There are so many moments that, looking back, are what led to this horrifying time in history, when more than 50 percent of the population has lost a basic right to necessary healthcare. But, to me, this is the moment to which I return in my mind, again and again. I was 10 years old, and I still feel as if those hearings telegraphed to an entire generation of women that speaking up would only be punished. If a woman with the résumé and pedigree of Hill—Oklahoma State for undergrad, Yale for law school, a tenured law school professor at the University of Oklahoma before the age of 35, and the first black tenured professor at OU in its history—could be humiliated for having the audacity of speaking out about sexual harassment in her workplace, what chance did the rest of us stand?

More than two decades later, the Senate Judiciary Committee would have a few women on it, all in the Democratic minority, when Christine Blasey Ford was forced to suffer a similar process as she testified that future Supreme Court Justice Brett Kavanaugh sexually assaulted her while they were in high school. It turns out, changing a deeply sexist institution into one that takes the accounts of women seriously requires more than just sprinkling in a few women. Like Thomas, Kavanaugh was confirmed. And on Friday, Kavanaugh joined in the majority to strike down the nearly 50-year legal precedent creating a right to an abortion for everyone in the United States.


In their dissent, justices Stephen Breyer, Sonia Sotomayor, and Elena Kagan called out the dangerous path on which the conservative wing of the Supreme Court has sent our country. They wrote: "... no one should be confident that this majority is done with its work. The right Roe and Casey recognized does not stand alone." Tug on one strand hard enough, and the tapestry of rights unravels. Later in the dissent, they warn us again: "... all rights that have no history stretching back to the mid19th century are insecure. Either the mass of the majority’s opinion is hypocrisy, or additional constitutional rights are under threat." They even all but directly call out Thomas, noting "at least one Justice is planning to use the ticket of today’s decision again and again and again."

"Nor does it even help just to take the majority at its word," they wrote. "Assume the majority is sincere in saying, for whatever reason, that it will go so far and no further. Scout’s honor. Still, the future significance of today’s opinion will be decided in the future."

There are so many moments and failures that have led us to this point, as millions of people see a fundamental right to healthcare taken away after having it for nearly five decades. The failure of the Democratic Party to codify abortion rights into federal law. The failure of the Democratic Party to get more liberal justices onto the Supreme Court. The failure of the Democratic Party to recognize and act on just how high the stakes have been and remain and will continue to be when it comes to abortion.
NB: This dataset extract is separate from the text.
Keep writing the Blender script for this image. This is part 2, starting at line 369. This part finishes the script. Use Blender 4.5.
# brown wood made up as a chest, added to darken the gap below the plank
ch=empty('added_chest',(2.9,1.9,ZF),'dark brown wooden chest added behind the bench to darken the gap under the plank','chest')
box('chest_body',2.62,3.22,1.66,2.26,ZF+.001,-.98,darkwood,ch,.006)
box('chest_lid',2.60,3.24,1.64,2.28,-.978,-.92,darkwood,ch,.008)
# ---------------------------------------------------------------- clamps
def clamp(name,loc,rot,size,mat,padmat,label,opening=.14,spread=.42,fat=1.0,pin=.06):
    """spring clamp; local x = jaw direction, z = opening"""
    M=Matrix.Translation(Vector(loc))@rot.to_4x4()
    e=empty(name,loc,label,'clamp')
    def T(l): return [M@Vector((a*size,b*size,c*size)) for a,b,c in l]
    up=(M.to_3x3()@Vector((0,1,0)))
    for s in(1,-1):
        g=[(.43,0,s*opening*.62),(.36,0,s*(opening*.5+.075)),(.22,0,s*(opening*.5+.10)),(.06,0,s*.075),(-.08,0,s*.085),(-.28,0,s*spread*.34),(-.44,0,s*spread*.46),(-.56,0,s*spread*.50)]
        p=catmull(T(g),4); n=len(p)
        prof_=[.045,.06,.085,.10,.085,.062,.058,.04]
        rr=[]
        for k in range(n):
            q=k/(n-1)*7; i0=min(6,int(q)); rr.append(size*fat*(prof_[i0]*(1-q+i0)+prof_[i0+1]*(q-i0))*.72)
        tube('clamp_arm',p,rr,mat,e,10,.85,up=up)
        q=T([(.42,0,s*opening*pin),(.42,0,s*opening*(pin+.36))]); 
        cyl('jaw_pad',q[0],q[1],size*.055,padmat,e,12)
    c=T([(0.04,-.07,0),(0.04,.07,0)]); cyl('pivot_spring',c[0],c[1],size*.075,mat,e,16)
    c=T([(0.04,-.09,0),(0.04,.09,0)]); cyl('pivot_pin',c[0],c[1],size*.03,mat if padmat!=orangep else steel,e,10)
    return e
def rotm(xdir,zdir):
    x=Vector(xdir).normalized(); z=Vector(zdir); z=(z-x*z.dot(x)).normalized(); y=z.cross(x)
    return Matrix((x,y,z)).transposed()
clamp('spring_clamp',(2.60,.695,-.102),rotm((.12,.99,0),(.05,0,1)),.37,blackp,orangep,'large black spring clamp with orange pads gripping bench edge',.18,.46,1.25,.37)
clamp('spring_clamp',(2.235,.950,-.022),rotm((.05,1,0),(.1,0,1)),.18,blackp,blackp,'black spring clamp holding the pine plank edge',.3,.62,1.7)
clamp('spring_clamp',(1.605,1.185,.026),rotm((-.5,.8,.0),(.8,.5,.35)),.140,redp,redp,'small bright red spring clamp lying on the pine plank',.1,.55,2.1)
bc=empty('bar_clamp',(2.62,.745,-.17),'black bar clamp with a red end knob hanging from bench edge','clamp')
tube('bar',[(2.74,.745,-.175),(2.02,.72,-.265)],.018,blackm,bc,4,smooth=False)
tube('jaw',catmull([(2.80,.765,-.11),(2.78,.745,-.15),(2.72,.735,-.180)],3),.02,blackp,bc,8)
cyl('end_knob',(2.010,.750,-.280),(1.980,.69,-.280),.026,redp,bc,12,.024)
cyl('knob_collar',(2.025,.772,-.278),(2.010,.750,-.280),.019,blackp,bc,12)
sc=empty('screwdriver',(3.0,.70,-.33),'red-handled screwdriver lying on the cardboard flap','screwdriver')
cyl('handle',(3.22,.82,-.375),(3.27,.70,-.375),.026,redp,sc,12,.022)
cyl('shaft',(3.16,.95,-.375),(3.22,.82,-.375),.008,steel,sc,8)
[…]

But in my mind, it begins here. It starts with Hill. Hill warned us about Thomas. There is a through line from Thomas's conduct in the EEOC to his ruling abolishing the federal right to an abortion. In the years since that hearing, Hill has gone on to become one of our nation's leading voices on the constellation of gender-based violence that soaks our society. Last month, Hill was asked if the massacre of children and teachers at an elementary school in Uvalde, Texas, and the anticipated end of Roe were connected. "They absolutely are," she said.

"The general level of misogyny that is in our society today ... is manifested in smaller ways as well as the most egregious ways on the occasion of these mass murders," Hill said, per Fortune's Broadsheet newsletter.

Though Thomas might once have worried that his actions would end his career, it seems Jefferson's prediction has been proven true. Now we all must suffer through Thomas's revenge.